Da's, grappig, Karel, dat je dit hier kunt meedelen, want ik ging er nu vanuit dat de vertaler het hier niet goed begrepen had. Maar als zij van mening is dat "irrelevante God" zou passen in wat Spinoza in het 14e hoofdstuk van de TTP voor de geest stond, dan geeft ze wat mij betreft aan niet echt te hebben opgepakt wat Spinoza daar onder vera religio verstaat. Wie zou zich door een ‘irrelevante God’ gehoorzaamheid laten afdwingen?
Merkwaardige toevoeging.
Nogmaals, wel grappig dat ik juist die passage eruit pikte en dat jij dat dus zelf ook al had gedaan.

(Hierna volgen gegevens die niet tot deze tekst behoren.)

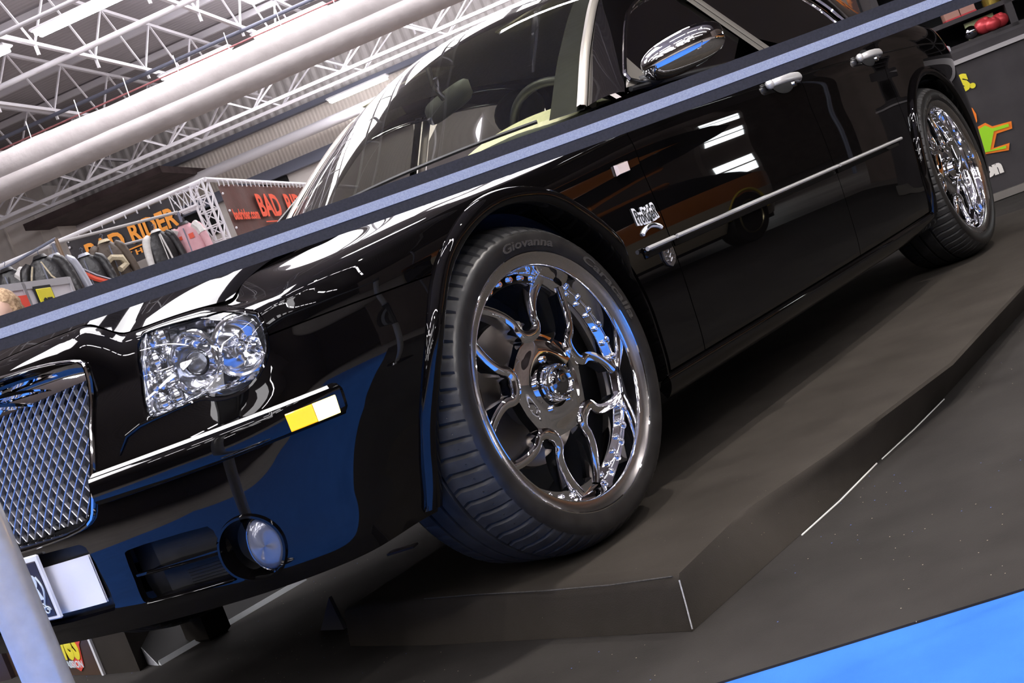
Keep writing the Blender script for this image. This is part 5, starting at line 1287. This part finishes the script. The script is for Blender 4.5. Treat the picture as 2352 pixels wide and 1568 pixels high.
# shell-scheme panel wall with two logo boards, running away from the viewer
GREYP = mat('grey_panel_frame', (.46, .45, .48), .5); WHITEP = mat('white_panel', (.70, .67, .72), .5); YEL = mat('yellow_logo', (.86, .76, .03), .5); REDLG = mat('red_logo', (.80, .06, .03), .5)
up_, zp_ = at(152, 638, 11.0)
def dep_u(px, py): return depth_at(px, py, up_)
d0_, z0_ = dep_u(2, 662); d1_, z1_ = dep_u(152, 638); dm_, _ = dep_u(47, 656)
for k, (da, db, lab) in enumerate(((dm_, d1_, 'grey framed white panel with the yellow logo'), (dm_ - (d1_ - dm_), dm_, 'grey framed white panel with the red logo at the left edge'))):
    pr = empty('logo_stand', hall(up_, da, 0), HALL_YAW + math.pi / 2); tag(pr, lab, 'panel', 'panels of the shell-scheme wall'); L_ = db - da
    m = MB(); m.box((L_ / 2, 0, z1_ / 2), (L_ - .04, .03, z1_ - .02)); m.build('board', WHITEP, pr, False)
    m = MB()
    for x in (.0, L_): m.box((x, 0, z1_ / 2), (.05, .06, z1_))
    m.box((L_ / 2, 0, z1_ - .03), (L_, .055, .07)); m.build('frame', GREYP, pr, False)
    if k == 0:
        m = MB(); m.box((.34 * L_, -.03, z1_ - .27), (.36 * L_, .012, .44), bevel=.004); m.build('logo_outline', DARK, pr, False)
        m = MB(); m.box((.34 * L_, -.038, z1_ - .27), (.31 * L_, .012, .38), bevel=.004); m.build('logo_board', YEL, pr, False)
        text_on('logo_lettering', 'GTi', (.21 * L_, -.050, z1_ - .42), (1, 0, 0), (0, 0, 1), .40, DARK, pr, .002, .012, fit=.25 * L_, fith=.26)
        text_on('logo_lettering', 'tuning', (.53 * L_, -.036, z1_ - .40), (1, 0, 0), (0, 0, 1), .30, DARK, pr, .002, .006, fit=.40 * L_)
    else:
        m = MB(); m.box((.72 * L_, -.03, z1_ - .20), (.5 * L_, .012, .16)); m.build('logo_board', REDLG, pr, False)
        m = MB(); m.box((.80 * L_, -.03, z1_ - .38), (.26 * L_, .012, .22)); m.build('logo_outline', DARK, pr, False)
# person with light brown hair at the left edge, behind the belt
def person(u, d, hgt, label):
    r = empty('person', hall(u, d, 0), HALL_YAW); tag(r, label, 'person'); k = hgt / 1.75
    J = {'pel': (0, 0, .95), 'spi': (0, .01, 1.18), 'che': (0, .02, 1.38), 'nek': (0, .01, 1.50), 'hed': (0, -.01, 1.60), 'lsh': (.19, .02, 1.42), 'lel': (.25, .03, 1.14), 'lwr': (.24, -.06, .90), 'lha': (.24, -.08, .82), 'rsh': (-.19, .02, 1.42), 'rel': (-.25, .03, 1.14), 'rwr': (-.24, -.06, .90), 'rha': (-.24, -.08, .82), 'lhi': (.10, 0, .90), 'lkn': (.11, -.01, .50), 'lan': (.11, .02, .09), 'lto': (.12, -.12, .04), 'rhi': (-.10, 0, .90), 'rkn': (-.11, -.01, .50), 'ran': (-.11, .02, .09), 'rto': (-.12, -.12, .04)}
    RAD = dict(pel=(.15, .11), spi=(.13, .10), che=(.16, .11), nek=(.055, .055), hed=(.06, .07), lsh=(.07, .065), lel=(.045, .045), lwr=(.032, .032), lha=(.035, .02), rsh=(.07, .065), rel=(.045, .045), rwr=(.032, .032), rha=(.035, .02), lhi=(.09, .09), lkn=(.06, .06), lan=(.042, .042), lto=(.04, .03), rhi=(.09, .09), rkn=(.06, .06), ran=(.042, .042), rto=(.04, .03))
    E_ = [('pel', 'spi'), ('spi', 'che'), ('che', 'nek'), ('nek', 'hed'), ('che', 'lsh'), ('lsh', 'lel'), ('lel', 'lwr'), ('lwr', 'lha'), ('che', 'rsh'), ('rsh', 'rel'), ('rel', 'rwr'), ('rwr', 'rha'), ('pel', 'lhi'), ('lhi', 'lkn'), ('lkn', 'lan'), ('lan', 'lto'), ('pel', 'rhi'), ('rhi', 'rkn'), ('rkn', 'ran'), ('ran', 'rto')]
    nm = list(J); me = bpy.data.meshes.new('body'); me.from_pydata([tuple(c * k for c in J[n]) for n in nm], [(nm.index(a), nm.index(b)) for a, b in E_], [])
    o = bpy.data.objects.new('body', me); COL.objects.link(o); o.parent = r
    sk = o.modifiers.new('skin', 'SKIN'); 
    if not me.skin_vertices: me.skin_vertices.new() if hasattr(me.skin_vertices, 'new') else None
    for i, n in enumerate(nm): me.skin_vertices[0].data[i].radius = (RAD[n][0] * k, RAD[n][1] * k)
    me.skin_vertices[0].data[0].use_root = True; ss_ = o.modifiers.new('sub', 'SUBSURF'); ss_.levels = 2; ss_.render_levels = 2
    me.materials.append(mat('dark_jacket_cloth', (.05, .04, .035), .8))
    m = MB(); G = []
    for ph in np.linspace(0, math.pi, 18): G.append([((.078 + (.004 if abs(t) < 1 else 0)) * math.sin(ph) * math.sin(t), -.098 * math.sin(ph) * math.cos(t) * (1 + (.12 if abs(t) < .18 and 1.4 < ph < 1.9 else 0)), .125 * math.cos(ph)) for t in np.linspace(-math.pi, math.pi, 24, endpoint=False)])
    m.grid(np.array(G) * k, cv=True); m.xf(np.array([[1, 0, 0, 0], [0, 1, 0, -.01 * k], [0, 0, 1, 1.64 * k], [0, 0, 0, 1]])); m.build('head', mat('skin', (.62, .40, .30), .5), r)
    m = MB(); G = []; rnd = random.Random(3)
    for ph in np.linspace(0, 2.0, 16): G.append([((.096 + .012 * rnd.random()) * math.sin(ph) * math.sin(t) * k, (-.112 * math.cos(t) + (.02 if abs(t) < 1.0 and ph > 1.2 else 0)) * math.sin(ph) * (1.0 + .1 * rnd.random()) * k + .01 * k, (.148 + .012 * rnd.random()) * math.cos(ph) * k) for t in np.linspace(-math.pi, math.pi, 26, endpoint=False)])
    m.grid(np.array(G), cv=True); m.xf(np.array([[1, 0, 0, 0], [0, 1, 0, .02 * k], [0, 0, 1, 1.655 * k], [0, 0, 0, 1]])); m.build('hair', noise_mat('light_brown_hair', (.28, .16, .08), (.60, .42, .25), 70, .7, .6), r)
    return r
up0, zp0 = at(2, 682, 7.0); person(up0 - .02, 7.0, zp0, 'person with tousled light brown hair at the left edge above the belt')
# sign board on the floor at the far side of the nose
BRD = noise_mat('brown_board', (.060, .034, .020), (.075, .044, .028), 2, .5)
a = np.array(on_floor(240, 1549, .006)); b = np.array(on_floor(90, 1552, .006)); ex = a - b; Lb = np.linalg.norm(ex); ex /= Lb
br = empty('sign_board', (a[0], a[1], .006)); tag(br, 'brown sign board with flame lettering on the floor behind the car nose', 'sign')
exn = np.array([*ex, 0]); nn_ = np.array([-ex[1], ex[0], 0]); nn_ *= np.sign(nn_[:2] @ (CAM_POS[:2] - a)); Hb = .42
m = MB(); m.prism([(0, 0, 0), tuple(-exn * 1.25), tuple(-exn * 1.25 + np.array([0, 0, Hb])), (0, 0, Hb)], tuple(-nn_ * .02)); m.build('board', BRD, br, False)
m = MB(); m.bar((0, 0, 0), (0, 0, Hb), .012, .012); m.build('white_edge', WHITE, br, False)
text_on('lettering', 'LE VRAI GOUT DE PASSION', -exn * .13 + nn_ * .003 + np.array([0, 0, .03]), exn, (0, 0, 1), .034, PALE, br, .001, .001, align='RIGHT', fit=.5)
text_on('flame_lettering', 'oones', -exn * .12 + nn_ * .004 + np.array([0, 0, .065]), exn, (0, 0, 1), .2, YEL, br, .001, .006, align='RIGHT', shear=.3, fit=.34)
m = MB(); F0 = [(-.30, .10), (-.24, .075), (-.20, .095), (-.17, .17), (-.12, .20), (-.10, .235), (-.13, .23), (-.11, .27), (-.16, .26), (-.18, .22), (-.21, .14), (-.25, .13)]
m.prism([tuple(exn * (x + .07) + np.array([0, 0, z - .06]) + nn_ * .001) for x, z in F0], tuple(nn_ * .002)); m.build('flame', mat('flame_red', (.75, .08, .05), .5), br, False)
bl = np.array(on_floor(243, 1548, .006)); br_ = np.array(on_floor(322, 1541, .006)); m = MB(); dv = np.array([-.30, -.16]); Q4 = [bl, br_, br_ + dv, bl + dv]; m.prism([(q[0] - bl[0], q[1] - bl[1], 0) for q in Q4], (0, 0, .2)); o = m.build('floor_box', PLATC, None, False, loc=(bl[0], bl[1], .006)); tag(o, 'black carpeted box behind the sign board', 'box')
bl2 = on_floor(62, 1545, .006); m = MB(); m.box((0, 0, .22), (.34, .08, .44), .2); o = m.build('floor_box', mat('dark_plum_box', (.03, .018, .022), .7), None, False, loc=(bl2[0] - .12, bl2[1] - .12, .006)); tag(o, 'dark upright box at the left picture edge behind the barrier post', 'box')
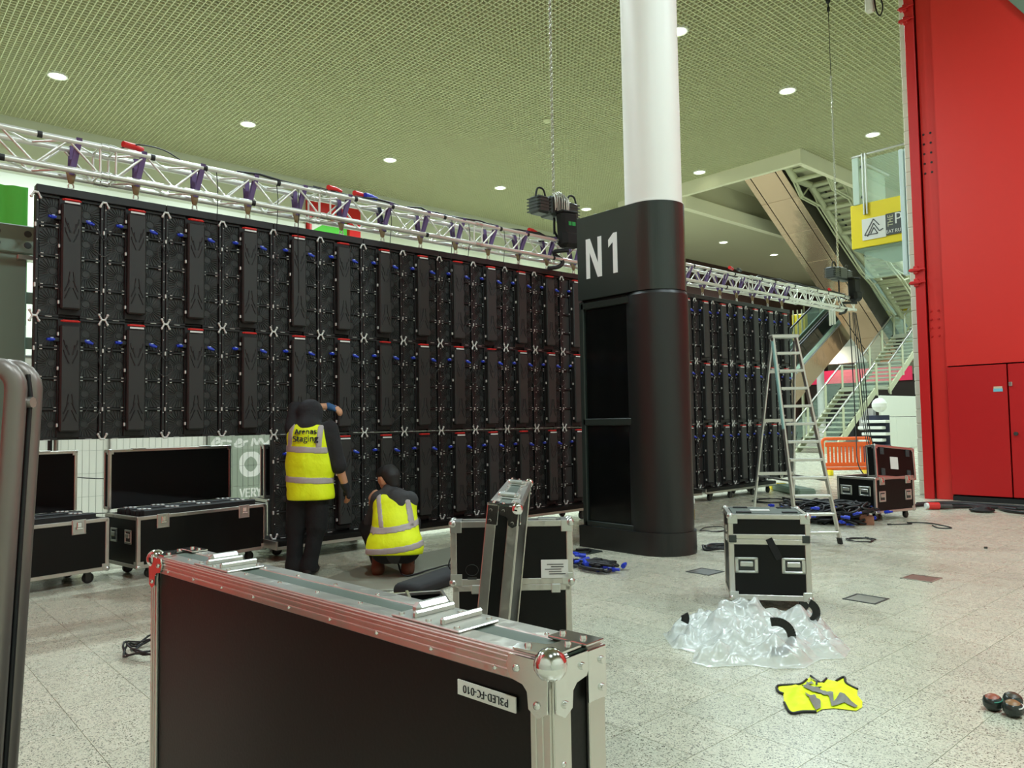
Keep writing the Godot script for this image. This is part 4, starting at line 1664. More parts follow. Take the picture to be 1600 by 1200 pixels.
func pillar() -> void:
	var up := Basis(Vector3.RIGHT, -PI / 2)      # extrudes upwards
	var t := thing("sign_pillar", "tall black sign pillar with rounded end lettered N1", "sign", Vector3.ZERO)
	var s := stx()
	prism(s, stadium(4.6, 5.2, 1.63, 2.4), 0.86, Transform3D(up, Vector3(0, 2.535, 0)), false)
	obj("header_box", s, M.gloss_black, t)
	s = stx()
	lathe(s, [Vector2(0.0, 0.2), Vector2(0.31, 0.2), Vector2(0.31, 2.5), Vector2(0.295, 2.53), Vector2(0, 2.53)], Transform3D(Basis.IDENTITY, Vector3(4.905, 0, 2.4)), 40)
	obj("round_casing", s, M.satin_black, t)
	s = stx()
	bx(s, Vector3(4.91, 1.36, 2.0), Vector3(0.5, 2.36, 0.76), 0.01)
	obj("kiosk_body", s, M.gloss_black, t)
	for q in [[2.02, 0.78], [1.2, 0.78]]:
		pass
	for q in [[1.24, 1.645, 0.06, 2.32], [1.24, 2.34, 0.07, 2.32]]:
		s = stx()
		bx(s, Vector3(4.645, q[0] + 0.12, q[1]), Vector3(0.05, q[3], q[2]), 0.006)
		obj("screen_frame", s, M.gloss_black, t)
	for y in [2.47, 1.27, 0.23]:
		s = stx()
		bx(s, Vector3(4.645, y, 1.99), Vector3(0.05, 0.07, 0.7), 0.006)
		obj("screen_frame", s, M.gloss_black, t)
	for y in [1.87, 0.75]:
		s = stx()
		bx(s, Vector3(4.652, y, 1.99), Vector3(0.012, 1.12 if y > 1.0 else 0.96, 0.62), 0.002)
		obj("screen", s, M.screen, t)
	s = stx()
	prism(s, stadium(4.575, 5.235, 1.6, 2.4), 0.215, Transform3D(up, Vector3.ZERO), false)
	obj("plinth", s, M.satin_black, t)
	# N1 in white
	var fx := Basis(Vector3.UP, -PI / 2)
	s = stx()
	var w := 0.05
	prism(s, pv([0, 0, w, 0, w, 0.27, 0.155, 0, 0.212, 0, 0.212, 0.41, 0.162, 0.41, 0.162, 0.14, 0.057, 0.41, 0, 0.41]), 0.006, Transform3D(fx, Vector3(4.602, 2.745, 1.755)))
	obj("letter", s, M.letter, t)
	s = stx()
	prism(s, pv([0.058, 0, 0.113, 0, 0.113, 0.405, 0.068, 0.405, 0.0, 0.345, 0.0, 0.27, 0.058, 0.315]), 0.006, Transform3D(fx, Vector3(4.602, 2.75, 2.06)))
	obj("digit", s, M.letter, t)
	for k in 2:
		s = stx()
		var a := 0.1
		var c := Vector3(4.905, 0.5 - 0.14 * k, 2.4) + Vector3(sin(a + 0.55) * 0.312, 0, cos(a + 0.55) * 0.312)
		bx(s, c, Vector3(0.05, 0.07 + 0.03 * k, 0.012), 0.003, Basis(Vector3.UP, a + 0.55))
		obj("key_switch", s, [M.label_white, M.sleeve][k], t)
	for q in [1.85, 2.02]:
		s = stx()
		bx(s, Vector3(4.66, 3.405, q), Vector3(0.05, 0.02, 0.04), 0.004)
		obj("bracket", s, M.zinc, t)
	var c := thing("white_column", "tall round white column rising out of the black sign pillar", "column", Vector3(4.9, 3.395, 2.4))
	s = stx()
	lathe(s, [Vector2(0.0, 0), Vector2(0.292, 0), Vector2(0.292, 0.02), Vector2(0.281, 0.025), Vector2(0.281, 6.6)], Transform3D.IDENTITY, 48)
	obj("shaft", s, M.column_white, c)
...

De these die James verdedigt, werd door Spinoza aan het slot van 1/app aan de orde gesteld: de transcendentie van de (religieuze) verbeelding richting verlichting. Primair door wetenschap (mathesis), maar daarnaast, zegt hij, zijn er andere oorzaken (aliae causae) die zulks bewerkstelligen. Welke die andere oorzaken zijn die ons de religieuze verbeelding doen overstijgen, is vaak punt van discussie geweest. De vraag worst beantwoord door een hoogst interessante marginale aantekening in de Leidse OP: par variam exprientiam (door gevaeieerde ervaringen) en door te ontdekken (beseffen) dat het verhaal van de godsdienstige verbeelding innerlijk tegenstrijdig is en ook nog verschilt van andere gelijksoortige godsdienstige verhalen (mijn verwoording). Dan ontstaat aarzeling, twijfel. En de verscheidenheid dwingt tot vergelijking. En de vergelijking levert ... Zo komen we tot de 'communes notiones', die de ratio constitueren. - De betreffende marginale noot is afkomstig van een intimus van Spinoza, die hem om opheldering moet hebben gevraagd. Onbegrijpelijk dat Spinoza experts als James nog steeds onkundig zijn omtrent die aantekeningen en daar geen gebruik van maken.

Wat is volgens jou, Wim, de these die James verdedigt? Of, waar is bij jou 't sociale in de epistemologie?